| GIVEN EXERCISE |
Present the following entries again, word for word and in full.

── THE DATA

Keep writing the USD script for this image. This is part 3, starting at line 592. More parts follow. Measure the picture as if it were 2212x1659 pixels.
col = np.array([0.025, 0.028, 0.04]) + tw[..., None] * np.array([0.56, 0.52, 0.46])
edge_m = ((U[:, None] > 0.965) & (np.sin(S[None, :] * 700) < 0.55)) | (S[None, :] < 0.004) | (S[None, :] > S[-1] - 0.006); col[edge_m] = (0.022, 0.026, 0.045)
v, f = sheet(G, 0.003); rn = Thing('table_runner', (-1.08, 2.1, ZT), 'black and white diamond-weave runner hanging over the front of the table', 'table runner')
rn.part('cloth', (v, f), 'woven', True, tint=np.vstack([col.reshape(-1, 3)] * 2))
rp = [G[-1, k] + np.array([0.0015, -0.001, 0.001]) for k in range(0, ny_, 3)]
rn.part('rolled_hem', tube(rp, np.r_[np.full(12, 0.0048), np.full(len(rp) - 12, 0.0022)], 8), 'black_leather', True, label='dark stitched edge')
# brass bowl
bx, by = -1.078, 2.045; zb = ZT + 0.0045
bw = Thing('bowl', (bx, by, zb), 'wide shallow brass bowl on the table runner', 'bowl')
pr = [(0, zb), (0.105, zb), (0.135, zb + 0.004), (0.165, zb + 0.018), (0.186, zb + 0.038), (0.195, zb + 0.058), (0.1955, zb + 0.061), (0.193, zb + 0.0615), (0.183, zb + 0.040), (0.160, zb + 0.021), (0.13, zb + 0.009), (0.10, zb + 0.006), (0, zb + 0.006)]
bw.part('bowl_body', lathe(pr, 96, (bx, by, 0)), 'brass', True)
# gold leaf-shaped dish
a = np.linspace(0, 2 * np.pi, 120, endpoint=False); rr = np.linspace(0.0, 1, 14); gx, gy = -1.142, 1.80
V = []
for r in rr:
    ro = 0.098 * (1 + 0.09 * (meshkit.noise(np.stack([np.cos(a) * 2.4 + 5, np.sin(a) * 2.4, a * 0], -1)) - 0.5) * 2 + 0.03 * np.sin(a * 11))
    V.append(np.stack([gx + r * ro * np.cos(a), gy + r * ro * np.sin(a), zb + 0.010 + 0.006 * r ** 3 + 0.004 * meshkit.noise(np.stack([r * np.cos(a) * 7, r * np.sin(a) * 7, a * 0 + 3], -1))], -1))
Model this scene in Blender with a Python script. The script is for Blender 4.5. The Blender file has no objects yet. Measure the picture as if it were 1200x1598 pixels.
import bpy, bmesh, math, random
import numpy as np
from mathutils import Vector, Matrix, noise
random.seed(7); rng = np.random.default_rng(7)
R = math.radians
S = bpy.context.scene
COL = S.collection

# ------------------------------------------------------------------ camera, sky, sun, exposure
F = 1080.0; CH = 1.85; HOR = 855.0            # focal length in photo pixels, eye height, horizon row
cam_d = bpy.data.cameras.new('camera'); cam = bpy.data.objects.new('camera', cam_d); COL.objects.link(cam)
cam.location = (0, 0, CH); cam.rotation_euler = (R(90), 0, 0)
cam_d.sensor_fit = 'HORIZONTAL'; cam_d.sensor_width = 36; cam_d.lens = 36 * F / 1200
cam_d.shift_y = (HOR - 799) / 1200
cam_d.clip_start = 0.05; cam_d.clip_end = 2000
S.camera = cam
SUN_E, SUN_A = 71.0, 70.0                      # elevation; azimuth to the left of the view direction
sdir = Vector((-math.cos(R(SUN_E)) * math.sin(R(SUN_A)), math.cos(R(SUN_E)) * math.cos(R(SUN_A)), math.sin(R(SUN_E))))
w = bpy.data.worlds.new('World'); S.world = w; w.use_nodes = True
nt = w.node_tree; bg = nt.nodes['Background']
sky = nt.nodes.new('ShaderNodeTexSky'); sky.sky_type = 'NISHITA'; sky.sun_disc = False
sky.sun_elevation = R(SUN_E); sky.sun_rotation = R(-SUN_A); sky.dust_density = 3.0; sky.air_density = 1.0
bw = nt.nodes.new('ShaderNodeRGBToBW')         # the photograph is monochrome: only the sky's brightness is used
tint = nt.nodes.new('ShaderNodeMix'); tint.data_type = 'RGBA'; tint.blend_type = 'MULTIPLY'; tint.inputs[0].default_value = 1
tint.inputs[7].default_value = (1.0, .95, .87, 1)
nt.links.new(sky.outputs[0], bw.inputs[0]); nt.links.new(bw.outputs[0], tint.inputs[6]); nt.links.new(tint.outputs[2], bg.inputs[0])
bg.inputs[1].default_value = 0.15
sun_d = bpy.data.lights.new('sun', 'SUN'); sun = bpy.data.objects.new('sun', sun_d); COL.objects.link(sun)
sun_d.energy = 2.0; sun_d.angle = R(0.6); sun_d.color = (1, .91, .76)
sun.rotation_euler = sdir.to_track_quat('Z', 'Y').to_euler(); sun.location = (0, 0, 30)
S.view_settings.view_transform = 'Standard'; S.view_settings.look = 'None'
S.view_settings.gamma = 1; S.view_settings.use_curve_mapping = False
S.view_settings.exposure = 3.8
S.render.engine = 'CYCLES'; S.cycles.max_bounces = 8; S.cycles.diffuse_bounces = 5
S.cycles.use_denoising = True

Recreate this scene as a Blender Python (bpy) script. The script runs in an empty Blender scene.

────

| TASK SOLUTION |
Keep writing the USD script for this image. This is part 3, starting at line 592. More parts follow. Measure the picture as if it were 2212x1659 pixels.
col = np.array([0.025, 0.028, 0.04]) + tw[..., None] * np.array([0.56, 0.52, 0.46])
edge_m = ((U[:, None] > 0.965) & (np.sin(S[None, :] * 700) < 0.55)) | (S[None, :] < 0.004) | (S[None, :] > S[-1] - 0.006); col[edge_m] = (0.022, 0.026, 0.045)
v, f = sheet(G, 0.003); rn = Thing('table_runner', (-1.08, 2.1, ZT), 'black and white diamond-weave runner hanging over the front of the table', 'table runner')
rn.part('cloth', (v, f), 'woven', True, tint=np.vstack([col.reshape(-1, 3)] * 2))
rp = [G[-1, k] + np.array([0.0015, -0.001, 0.001]) for k in range(0, ny_, 3)]
rn.part('rolled_hem', tube(rp, np.r_[np.full(12, 0.0048), np.full(len(rp) - 12, 0.0022)], 8), 'black_leather', True, label='dark stitched edge')
# brass bowl
bx, by = -1.078, 2.045; zb = ZT + 0.0045
bw = Thing('bowl', (bx, by, zb), 'wide shallow brass bowl on the table runner', 'bowl')
pr = [(0, zb), (0.105, zb), (0.135, zb + 0.004), (0.165, zb + 0.018), (0.186, zb + 0.038), (0.195, zb + 0.058), (0.1955, zb + 0.061), (0.193, zb + 0.0615), (0.183, zb + 0.040), (0.160, zb + 0.021), (0.13, zb + 0.009), (0.10, zb + 0.006), (0, zb + 0.006)]
bw.part('bowl_body', lathe(pr, 96, (bx, by, 0)), 'brass', True)
# gold leaf-shaped dish
a = np.linspace(0, 2 * np.pi, 120, endpoint=False); rr = np.linspace(0.0, 1, 14); gx, gy = -1.142, 1.80
V = []
for r in rr:
    ro = 0.098 * (1 + 0.09 * (meshkit.noise(np.stack([np.cos(a) * 2.4 + 5, np.sin(a) * 2.4, a * 0], -1)) - 0.5) * 2 + 0.03 * np.sin(a * 11))
    V.append(np.stack([gx + r * ro * np.cos(a), gy + r * ro * np.sin(a), zb + 0.010 + 0.006 * r ** 3 + 0.004 * meshkit.noise(np.stack([r * np.cos(a) * 7, r * np.sin(a) * 7, a * 0 + 3], -1))], -1))
Model this scene in Blender with a Python script. The script is for Blender 4.5. The Blender file has no objects yet. Measure the picture as if it were 1200x1598 pixels.
import bpy, bmesh, math, random
import numpy as np
from mathutils import Vector, Matrix, noise
random.seed(7); rng = np.random.default_rng(7)
R = math.radians
S = bpy.context.scene
COL = S.collection

# ------------------------------------------------------------------ camera, sky, sun, exposure
F = 1080.0; CH = 1.85; HOR = 855.0            # focal length in photo pixels, eye height, horizon row
cam_d = bpy.data.cameras.new('camera'); cam = bpy.data.objects.new('camera', cam_d); COL.objects.link(cam)
cam.location = (0, 0, CH); cam.rotation_euler = (R(90), 0, 0)
cam_d.sensor_fit = 'HORIZONTAL'; cam_d.sensor_width = 36; cam_d.lens = 36 * F / 1200
cam_d.shift_y = (HOR - 799) / 1200
cam_d.clip_start = 0.05; cam_d.clip_end = 2000
S.camera = cam
SUN_E, SUN_A = 71.0, 70.0                      # elevation; azimuth to the left of the view direction
sdir = Vector((-math.cos(R(SUN_E)) * math.sin(R(SUN_A)), math.cos(R(SUN_E)) * math.cos(R(SUN_A)), math.sin(R(SUN_E))))
w = bpy.data.worlds.new('World'); S.world = w; w.use_nodes = True
nt = w.node_tree; bg = nt.nodes['Background']
sky = nt.nodes.new('ShaderNodeTexSky'); sky.sky_type = 'NISHITA'; sky.sun_disc = False
sky.sun_elevation = R(SUN_E); sky.sun_rotation = R(-SUN_A); sky.dust_density = 3.0; sky.air_density = 1.0
bw = nt.nodes.new('ShaderNodeRGBToBW')         # the photograph is monochrome: only the sky's brightness is used
tint = nt.nodes.new('ShaderNodeMix'); tint.data_type = 'RGBA'; tint.blend_type = 'MULTIPLY'; tint.inputs[0].default_value = 1
tint.inputs[7].default_value = (1.0, .95, .87, 1)
nt.links.new(sky.outputs[0], bw.inputs[0]); nt.links.new(bw.outputs[0], tint.inputs[6]); nt.links.new(tint.outputs[2], bg.inputs[0])
bg.inputs[1].default_value = 0.15
sun_d = bpy.data.lights.new('sun', 'SUN'); sun = bpy.data.objects.new('sun', sun_d); COL.objects.link(sun)
sun_d.energy = 2.0; sun_d.angle = R(0.6); sun_d.color = (1, .91, .76)
sun.rotation_euler = sdir.to_track_quat('Z', 'Y').to_euler(); sun.location = (0, 0, 30)
S.view_settings.view_transform = 'Standard'; S.view_settings.look = 'None'
S.view_settings.gamma = 1; S.view_settings.use_curve_mapping = False
S.view_settings.exposure = 3.8
S.render.engine = 'CYCLES'; S.cycles.max_bounces = 8; S.cycles.diffuse_bounces = 5
S.cycles.use_denoising = True

Recreate this scene as a Blender Python (bpy) script. The script runs in an empty Blender scene.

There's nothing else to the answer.